Though I plan obsessively to get myself in the right place at the right time, sometimes Nature throws a curve, just to remind me (it seems) not to get so locked in on my subject and the general tendencies of its light that I fail to recognize the best light at that moment. If I drive to Yosemite for sunset light on Half Dome and am met with thick overcast, I don’t insist on photographing Half Dome. Instead, I detour some of my favorite deep forest spots, like Fern Spring or Bridalveil Creek.
Other times finding the best light is simply a matter of turning around and looking the other direction. Mono Lake is one of those places that reminds me to keep my head on a constant swivel, or risk getting so caught up on the sunrise in front of me that I miss the rainbow behind me.
About this image
Frozen Sunrise, Kirkjufell, Iceland
This view of Kirkjufell and Kirkjufellsfoss on Snæfellsnes Peninsula is the Tunnel View of Iceland—even though you’ve already seen a million pictures from this very location, every photographer who visits Iceland wants their own version. (Not that there’s anything wrong with that.)

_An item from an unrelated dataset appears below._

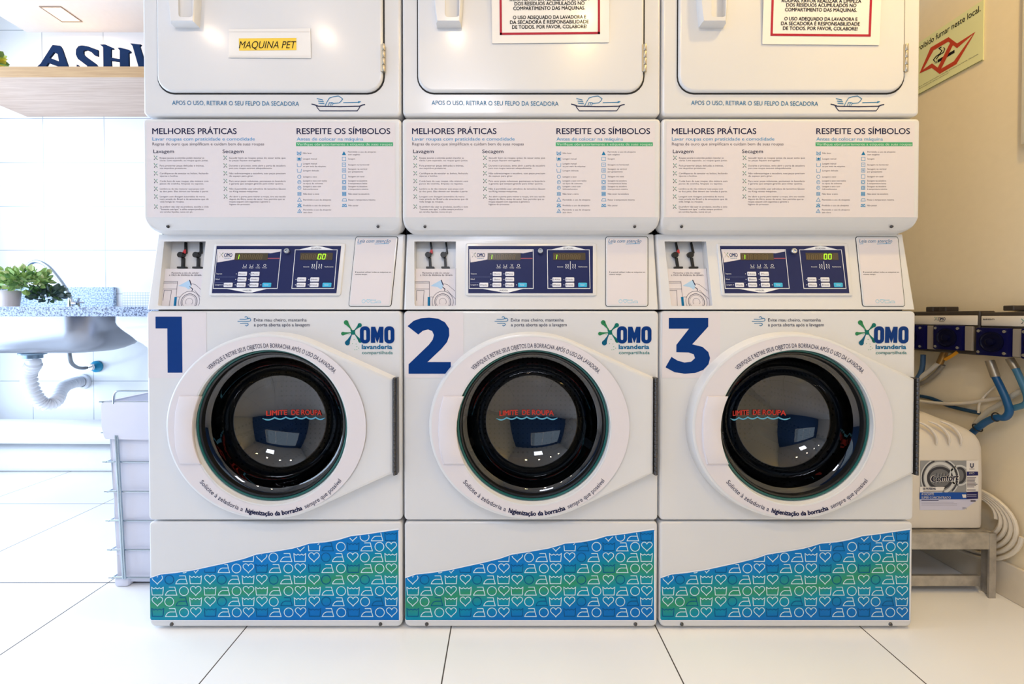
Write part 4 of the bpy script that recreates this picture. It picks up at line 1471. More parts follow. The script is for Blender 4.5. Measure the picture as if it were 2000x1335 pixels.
def basin(name, x0, x1, y0, y1, zt, zb, rx, mats, label, cat, ribs=0, drain=None):
    e = empty(name, ((x0 + x1) / 2, (y0 + y1) / 2, zb), label, cat)
    o = Vector(e.location)
    def b(bm):
        rings = []
        for t, ins in ((0, 0), (0.35, 0.004), (0.62, 0.018), (0.8, 0.045), (0.92, 0.085), (0.98, 0.12), (1.0, 0.16)):
            z = zt + (zb - zt) * t
            rings.append([Vector((x, y, z)) - o for x, y in rrect(x0 + ins, x1 - ins, y0 + ins * .7, y1 - ins * .7, max(rx - ins * .4, .03), 8)])
        inner = [[v + Vector((0, 0, 0.004)) for v in r] for r in rings[::-1]]
        inner = []
        for t, ins in ((0.98, 0.16), (0.9, 0.1), (0.6, 0.03), (0, 0.006)):
            z = zt + (zb - zt) * t + 0.003
            inner.append([Vector((x, y, min(z, zt))) - o for x, y in rrect(x0 + ins, x1 - ins, y0 + ins * .7, y1 - ins * .7, max(rx - ins * .4, .03), 8)])
        loops(bm, rings, cap1=True)
        loops(bm, inner, cap0=True)
        loops(bm, [inner[-1], rings[0]])
    part('bowl', e, None, b, mats)
    return e, o
sx1 = PY(185, 650, 1.83).x
zb_ = PY(60, 691, 1.86).z
e, o = basin('sink', -2.62, sx1, 1.80, 2.17, CTZ0, zb_, 0.11, STEEL, 'stainless steel sink bowl hanging under the granite counter', 'sink')
dc = PY(55, 696, 1.95)
def drain(bm):
    c = Vector((dc.x, 1.97, zb_)) - o
    lathe_z(bm, [(0.001, c.z), (0.046, c.z), (0.05, c.z - .006), (0.046, c.z - .012), (0.034, c.z - .014), (0.034, c.z - .03), (0.001, c.z - .03)], (c.x, c.y), 28)
part('drain_flange', e, None, drain, M('drain_grey', (120, 140, 156), .3, .6))
# ribbed white wash tub further right
tx0 = PY(221, 640, 1.82).x
e = empty('laundry_tub', (tx0 + .3, 2.0, 0.6), 'white ribbed wash tub under the counter beside machine 1', 'sink')
to = Vector(e.location)
def tub(bm):
    zt, zb = CTZ0, CTZ0 - 0.27
    rings = []
    for i in range(21):
        t = i / 20
        z = zt + (zb - zt) * t
        ins = 0.0 if t < .12 else 0.27 * ((t - .12) / .88) ** 1.15
        rib = 0.004 * math.sin(t * PI * 14) if t > .25 else 0
        rings.append([Vector((x, y, z)) - to for x, y in rrect(tx0 + ins, tx0 + .62 - ins * .3, 1.80 + ins * .35 + rib, 2.2 - ins * .35, 0.05, 6)])
    loops(bm, rings, cap1=True, cap0=True)
part('bowl', e, None, tub, M('ceramic_white', (238, 238, 240), .2, coat=.4))
# tap
tb = PY(138, 596, 2.2)
e = empty('tap', (tb.x, 2.2, CTZ1), 'tall curved chrome tap on the granite counter', 'tap')
def V(px, py, Y=2.2): return PY(px, py, Y) - Vector((tb.x, 2.2, CTZ1))
def spout(bm):
    tube(bm, spline([V(138, 599), V(137, 582), V(134, 574), V(124, 557), V(110, 538), V(96, 522), V(82, 513), V(70, 510.5), V(60, 514), V(53, 521)], 8), 0.0092, 12)
part('spout', e, None, spout, M('tap_chrome', (150, 162, 174), .22, 1.0))
part('aerator', e, None, lambda bm: tube(bm, [V(54, 519.5), V(48.5, 528)], 0.0105, 12), M('aerator_grey', (190, 190, 205), .4, .3))
part('stem', e, None, lambda bm: lathe_z(bm, [(0.02, 0.0), (0.02, .006), (0.013, .012), (0.012, .05), (0.009, .056), (0.0005, .056)], (V(138, 590).x, 0), 20), CHROME)
def taph(bm):
    tube(bm, [V(140, 593), V(151, 592)], 0.009, 10)
    for k in range(4):
        a = PI / 2 * k
        tube(bm, [V(152, 590), V(152, 590) + Vector((0.008, math.cos(a) * .024, math.sin(a) * .024))], 0.005, 8)
part('handle', e, None, taph, CHROME)
# siphon, supply hose, stop valve
CORR = M('white_corrugated', (236, 236, 240), .35)
e = empty('drain_hose', (dc.x, 1.97, zb_ - .03), 'white corrugated drain hose curling from the sink to the wall', 'hose')
do = Vector(e.location)
def siphon(bm):
    pts = [Vector((dc.x, 1.97, zb_ - .036)), Vector((dc.x, 1.972, zb_ - .06)), PY(56, 730, 2.0), PY(62, 760, 2.03), PY(76, 782, 2.06), PY(94, 790, 2.09), PY(110, 781, 2.13), PY(117, 764, 2.18), PY(128, 753, 2.24), PY(148, 746, 2.30), PY(163, 745, 2.342)]
    sp = spline([q - do for q in pts], 26)
    tube(bm, sp, lambda t: 0.027 + (0.0045 * math.sin(t * 2 * PI * 34) if .08 < t < .97 else 0), 14)
part('tube', e, None, siphon, CORR)
c = PY(162, 745, 2.338) - do
part('wall_flange', e, None, lambda bm: lathe_y(bm, [(0.042, 2.344 - do.y), (0.042, 2.332 - do.y), (0.03, 2.328 - do.y)], (c.x, c.z), 24), CORR)
vc = PY(175.5, 717, 2.30)
e = empty('stop_valve', (vc.x, YB, vc.z), 'round blue stop valve on the tiled wall below the counter', 'valve')
part('rosette', e, None, lambda bm: lathe_y(bm, [(0.032, -.001), (0.032, -.012), (0.02, -.02), (0.012, -.022), (0.012, -.04)], (0, 0), 28, cap1=True), M('valve_blue', (30, 150, 190), .3))
def knob(bm):
    lathe_y(bm, [(0.012, -.03), (0.02, -.036), (0.02, -.05), (0.001, -.054)], (0, 0), 8)
part('knob', e, None, knob, CHROME)
hs = [PY(137, 690, 2.1), PY(137, 700, 2.12), PY(141, 710, 2.16), PY(150, 716.5, 2.22), PY(160, 718.5, 2.27), PY(169, 718, 2.292)]
hs[0] = Vector((hs[1].x, hs[1].y - .005, zb_ - .002))
o_ = link('supply_hose', finish((lambda bm: (tube(bm, spline(hs, 8), 0.0085, 12), bm)[1])(bmesh.new()), 'supply_hose', M('braided_hose', (140, 142, 146), .4, .7)))
tag(o_, 'short grey braided hose bending from under the sink to the blue valve', 'hose')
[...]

Don Smith and I were here in January, scouting for our 2020 Iceland Winter Sights and Northern Lights photo workshop. Hiring a local guide to show us around, we gave him complete autonomy over our schedule (and even if we did know enough about Iceland to tell him what we wanted to see, we couldn’t have pronounced it anyway). We’d spent the prior day driving to the peninsula, dodging snowflakes, and helping dig stranded Canadians (who should know better!) out of roadside ditches. But the weather gods smiled on us this morning, and I would say that our first sunrise was a harbinger of good fortune ahead.
On this first morning I was still trying to wrap my head around a 10:30 a.m. sunrise (a brilliant idea that should be adapted worldwide) when we pulled up to Kirkjufellsfoss. (And just so we’re clear, the mountain is Kirkjufell, the waterfall is Kirkjufellsfoss.) I immediately recognized the scene, though in most of the images I’ve seen of Kirkjufellsfoss, the water was liquid and the surrounding landscape was green.
Snow and ice dominated this morning, which I thought was pretty cool because it gave us the opportunity to capture the scene at least somewhat differently from the way it’s typically done. The biggest problem I had to deal with was working around the dozen or so other photographers, and waiting for selfie-wielding tourists to vacate the scene (thank you Content Aware Fill).
Sometime during this sunrise show an Iceland sunrise fact that dawned on me (see what I did there) is how long twilight lasts at 65º latitude. I’m talking quality light that starts at least an hour before sunrise and just keeps going and going and going. When we finally packed up our gear, nearly an hour after sunrise, there was still color in the sky. We left not because the shooting was poor, but because we had other sights to see. In fact, the pink you see here lasted so long, I pretty much ran out of ways to photograph it. I guess another way of putting this would be that an Iceland sunrise is over faster than you can say Kirkjufellsfoss on Snæfellsnes Peninsula. (But of course, so was the Mueller investigation.)
Click an image for a closer look, and to view a slide show
“The longer wavelengths (orange and red) don’t scatter as easily and travel through more atmosphere—while our midday sky is blue, these long wavelengths are coloring the sunset sky of someone farther west.”
Shouldn’t that be the sunset sky of someone to the east? And the sunrise sky of someone to the west?
Good catch, George. (Well technically, if you go far enough west I’m still right.)